Chilemba Gives the Professor a Boxing Lesson

Light heavyweight contender Isaac "Golden Boy" Chilemba thoroughly dominated undefeated prospect Vasily "The Professor" Lepikhin on March 14 at the Bell Centre in Montreal, Canada. Chilemba boxed his way to a comfortable unanimous decision.

Lepikhin, a 29 year old from Russia, commenced the fight on the attack. Whenever the taller man fired, Chilemba countered, often to the body, from the outside. Chilemba, who wore a red Star of David on the back of his right leg, fired down the middle between Lepikhin's guard and won the opening round by sheer activity.

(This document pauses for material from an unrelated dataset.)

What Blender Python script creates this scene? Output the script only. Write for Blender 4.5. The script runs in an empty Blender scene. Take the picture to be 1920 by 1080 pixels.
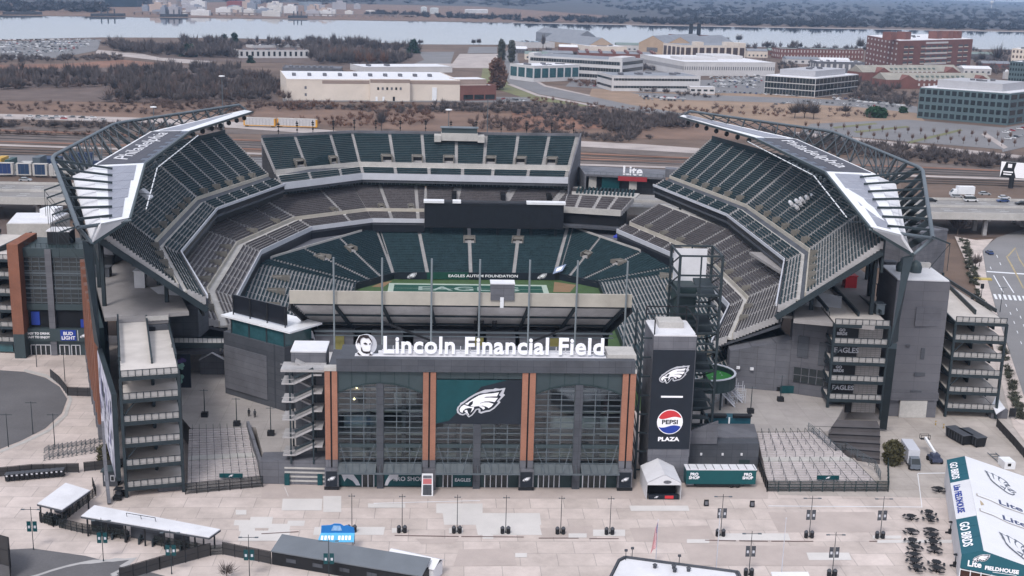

Over the next four rounds, Chilemba increasingly molded the fight into an exhibition of his boxing skill. Each round Lepikhin came out of the starter's blocks roaring, but rapidly petered out.  Chilemba's straight shots were complemented by looping blows to the body once Vasily's guard closed. After each combination, Lepikhin attempted to counter, but Chilemba had already moved on.

Chilemba's defense was exquisite. Sometimes, he used a shoulder roll. Other times, he ducked his opponent's shots. He constantly shifted to the side and changed angles. Chilemba's defense frustrated Lepikhin and convinced Vasily that mounting an offensive attack would be futile. In the third round, the undefeated Russian kept his hands down in hopes of changing the tenor of the fight. He surmised that Chilemba might open up, thereby providing Lepikhin more opportunity to land. Chilemba noticed the trap and actually threw fewer punches until Lepikhin put his guard back up.

By the end of the fourth, Chilemba had landed nearly twice as many punches as Lepikhin. After the fifth, Lepikhin's father, who is also his trainer, asked if he should stop the fight. The question eradicated the remaining sliver of fighting spirit Vasily possessed. Chilemba cautiously controlled the action the rest of the way. He landed right uppercuts, stunning lead rights, and kept jabbing. Isaac realized that the tactic of showing the left to land the right worked virtually every time.

In the seventh, Lepikhin tried a new approach. Though he hadn't thrown much in the fight, he kept coming forward, but in the seventh he backed to the ropes. Chilemba was wary and didn't press his advantage too much. Lepikhin would return often to the ropes over the next few rounds. It turned out to be a method of running out the clock, rather than a way to win the fight.

One criticism pundits may have of Isaac's masterful performance was his inability to stop a fighter who had the will taken from him. At heart, Chilemba is disciplined and not willing to risk all that he's achieved in order to produce a knockout. He's expert at throwing combos and then moving. It's not in his nature to stand in the pocket for an extended period of time; he becomes antsy and nervous when too close to his opponent for too long.

One judge scored the bout 100-90. Two others had it 99-91. When it was all over, Isaac had landed three times as many punches as his opponent. Chilemba improves to 24-2-2 with 10 KOs and has set himself up for a big fight in the light heavyweight division. Lepikhin falls to 17-1 with 9 KOs.